_Given instruction_: Find each line with the string "script" and report it.

--- Start of Supplied material ---

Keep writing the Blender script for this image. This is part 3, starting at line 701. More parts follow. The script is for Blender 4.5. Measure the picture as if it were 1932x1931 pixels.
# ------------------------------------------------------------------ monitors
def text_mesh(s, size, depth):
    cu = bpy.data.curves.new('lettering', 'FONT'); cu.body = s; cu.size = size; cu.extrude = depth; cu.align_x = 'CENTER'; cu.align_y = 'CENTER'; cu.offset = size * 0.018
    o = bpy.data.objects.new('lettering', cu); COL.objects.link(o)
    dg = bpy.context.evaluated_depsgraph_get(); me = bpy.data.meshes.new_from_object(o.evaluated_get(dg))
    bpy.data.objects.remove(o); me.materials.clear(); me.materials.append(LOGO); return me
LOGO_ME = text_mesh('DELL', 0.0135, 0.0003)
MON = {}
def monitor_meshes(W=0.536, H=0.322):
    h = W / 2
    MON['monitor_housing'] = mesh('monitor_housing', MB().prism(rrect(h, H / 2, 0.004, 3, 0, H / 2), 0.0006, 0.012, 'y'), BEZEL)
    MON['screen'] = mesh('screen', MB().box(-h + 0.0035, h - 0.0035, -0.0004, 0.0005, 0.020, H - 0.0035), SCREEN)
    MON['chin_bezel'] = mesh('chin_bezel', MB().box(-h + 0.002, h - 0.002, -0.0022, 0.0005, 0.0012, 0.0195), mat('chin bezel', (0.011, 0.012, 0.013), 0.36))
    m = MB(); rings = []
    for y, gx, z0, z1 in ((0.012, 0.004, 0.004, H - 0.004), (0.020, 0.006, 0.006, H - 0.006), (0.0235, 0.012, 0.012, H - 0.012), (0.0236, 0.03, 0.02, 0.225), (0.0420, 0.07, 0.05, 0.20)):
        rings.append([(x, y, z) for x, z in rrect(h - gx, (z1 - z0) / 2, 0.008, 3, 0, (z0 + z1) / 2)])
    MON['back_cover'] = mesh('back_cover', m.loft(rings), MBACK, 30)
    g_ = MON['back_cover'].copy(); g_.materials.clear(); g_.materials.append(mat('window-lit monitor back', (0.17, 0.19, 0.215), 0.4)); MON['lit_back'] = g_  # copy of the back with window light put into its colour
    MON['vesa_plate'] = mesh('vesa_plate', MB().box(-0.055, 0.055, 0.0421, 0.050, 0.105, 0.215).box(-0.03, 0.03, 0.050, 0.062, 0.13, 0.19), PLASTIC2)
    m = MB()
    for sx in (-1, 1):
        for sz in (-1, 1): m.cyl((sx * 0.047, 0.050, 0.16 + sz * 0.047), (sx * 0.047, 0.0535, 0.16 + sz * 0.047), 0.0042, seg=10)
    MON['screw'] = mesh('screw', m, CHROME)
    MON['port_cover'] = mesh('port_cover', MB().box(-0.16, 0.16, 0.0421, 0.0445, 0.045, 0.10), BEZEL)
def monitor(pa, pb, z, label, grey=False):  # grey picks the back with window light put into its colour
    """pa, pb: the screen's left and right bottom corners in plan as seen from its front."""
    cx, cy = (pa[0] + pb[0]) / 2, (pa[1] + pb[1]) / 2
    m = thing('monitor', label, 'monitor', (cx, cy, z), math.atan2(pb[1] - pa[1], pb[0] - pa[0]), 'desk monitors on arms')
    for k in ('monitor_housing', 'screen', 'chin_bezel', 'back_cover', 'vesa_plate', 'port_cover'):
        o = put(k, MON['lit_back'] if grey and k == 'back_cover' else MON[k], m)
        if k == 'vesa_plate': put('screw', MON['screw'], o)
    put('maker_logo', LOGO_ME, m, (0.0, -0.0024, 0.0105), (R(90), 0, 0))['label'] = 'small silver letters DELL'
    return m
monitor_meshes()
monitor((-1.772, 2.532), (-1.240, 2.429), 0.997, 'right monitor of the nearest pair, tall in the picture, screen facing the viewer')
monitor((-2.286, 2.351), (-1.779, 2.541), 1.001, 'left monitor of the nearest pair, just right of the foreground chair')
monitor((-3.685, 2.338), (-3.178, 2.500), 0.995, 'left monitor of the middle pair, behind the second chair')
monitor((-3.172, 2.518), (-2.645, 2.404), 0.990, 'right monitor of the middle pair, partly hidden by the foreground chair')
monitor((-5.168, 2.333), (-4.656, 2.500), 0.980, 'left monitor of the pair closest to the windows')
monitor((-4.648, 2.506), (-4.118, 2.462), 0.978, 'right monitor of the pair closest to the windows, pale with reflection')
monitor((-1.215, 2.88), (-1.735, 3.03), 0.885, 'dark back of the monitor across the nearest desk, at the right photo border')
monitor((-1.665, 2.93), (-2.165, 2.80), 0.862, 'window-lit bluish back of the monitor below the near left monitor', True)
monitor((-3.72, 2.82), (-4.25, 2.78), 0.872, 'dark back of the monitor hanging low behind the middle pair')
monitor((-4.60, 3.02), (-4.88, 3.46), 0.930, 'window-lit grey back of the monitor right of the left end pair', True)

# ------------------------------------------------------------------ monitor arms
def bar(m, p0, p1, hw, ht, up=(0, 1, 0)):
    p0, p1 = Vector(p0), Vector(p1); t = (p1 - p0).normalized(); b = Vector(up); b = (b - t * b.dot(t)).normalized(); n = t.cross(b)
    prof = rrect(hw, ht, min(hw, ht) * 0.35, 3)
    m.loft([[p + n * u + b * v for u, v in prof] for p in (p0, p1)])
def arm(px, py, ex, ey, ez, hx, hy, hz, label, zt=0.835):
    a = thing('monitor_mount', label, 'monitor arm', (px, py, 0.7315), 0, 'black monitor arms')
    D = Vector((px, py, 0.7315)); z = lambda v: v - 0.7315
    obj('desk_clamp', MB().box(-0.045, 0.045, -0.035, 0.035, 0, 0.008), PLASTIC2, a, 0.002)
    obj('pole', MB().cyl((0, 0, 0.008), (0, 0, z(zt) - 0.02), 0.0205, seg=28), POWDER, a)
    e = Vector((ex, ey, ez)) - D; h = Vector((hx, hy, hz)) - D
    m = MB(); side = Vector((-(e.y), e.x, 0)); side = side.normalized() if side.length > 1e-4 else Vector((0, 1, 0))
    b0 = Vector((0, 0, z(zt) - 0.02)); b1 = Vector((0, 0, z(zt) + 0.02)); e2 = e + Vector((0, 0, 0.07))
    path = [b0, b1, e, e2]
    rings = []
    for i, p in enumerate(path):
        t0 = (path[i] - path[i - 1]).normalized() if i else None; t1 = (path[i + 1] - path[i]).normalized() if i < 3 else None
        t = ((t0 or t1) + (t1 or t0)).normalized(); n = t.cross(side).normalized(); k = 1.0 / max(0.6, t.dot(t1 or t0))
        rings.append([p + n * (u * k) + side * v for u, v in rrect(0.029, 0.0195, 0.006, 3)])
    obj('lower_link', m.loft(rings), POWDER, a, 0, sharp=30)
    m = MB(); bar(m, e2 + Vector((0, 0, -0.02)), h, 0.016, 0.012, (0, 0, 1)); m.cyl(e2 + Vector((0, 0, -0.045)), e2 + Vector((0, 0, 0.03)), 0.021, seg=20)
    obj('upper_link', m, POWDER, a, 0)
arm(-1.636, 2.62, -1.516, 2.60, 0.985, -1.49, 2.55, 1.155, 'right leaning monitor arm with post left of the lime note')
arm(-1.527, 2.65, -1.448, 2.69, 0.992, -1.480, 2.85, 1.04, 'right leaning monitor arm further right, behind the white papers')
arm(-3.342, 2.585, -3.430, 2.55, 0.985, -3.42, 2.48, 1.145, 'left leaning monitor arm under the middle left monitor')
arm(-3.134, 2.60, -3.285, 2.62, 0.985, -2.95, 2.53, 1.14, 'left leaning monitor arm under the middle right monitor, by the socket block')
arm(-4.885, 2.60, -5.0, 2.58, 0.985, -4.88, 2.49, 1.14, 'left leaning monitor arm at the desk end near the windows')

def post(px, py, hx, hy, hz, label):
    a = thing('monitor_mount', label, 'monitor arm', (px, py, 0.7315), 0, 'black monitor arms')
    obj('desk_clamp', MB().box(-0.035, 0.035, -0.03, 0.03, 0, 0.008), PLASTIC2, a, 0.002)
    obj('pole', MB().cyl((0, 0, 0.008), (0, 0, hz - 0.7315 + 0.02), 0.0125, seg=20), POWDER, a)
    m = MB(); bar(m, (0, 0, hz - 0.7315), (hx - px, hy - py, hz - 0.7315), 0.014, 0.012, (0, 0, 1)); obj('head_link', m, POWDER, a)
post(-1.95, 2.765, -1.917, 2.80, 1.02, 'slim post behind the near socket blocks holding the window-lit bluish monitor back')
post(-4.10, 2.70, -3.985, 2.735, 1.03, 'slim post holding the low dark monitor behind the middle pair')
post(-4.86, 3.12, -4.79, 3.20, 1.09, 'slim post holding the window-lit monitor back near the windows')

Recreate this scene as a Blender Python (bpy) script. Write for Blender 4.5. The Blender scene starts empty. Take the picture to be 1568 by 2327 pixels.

--- End of Supplied material ---

_Result_:
Keep writing the Blender script for this image. This is part 3, starting at line 701. More parts follow. The script is for Blender 4.5. Measure the picture as if it were 1932x1931 pixels.
Recreate this scene as a Blender Python (bpy) script. Write for Blender 4.5. The Blender scene starts empty. Take the picture to be 1568 by 2327 pixels.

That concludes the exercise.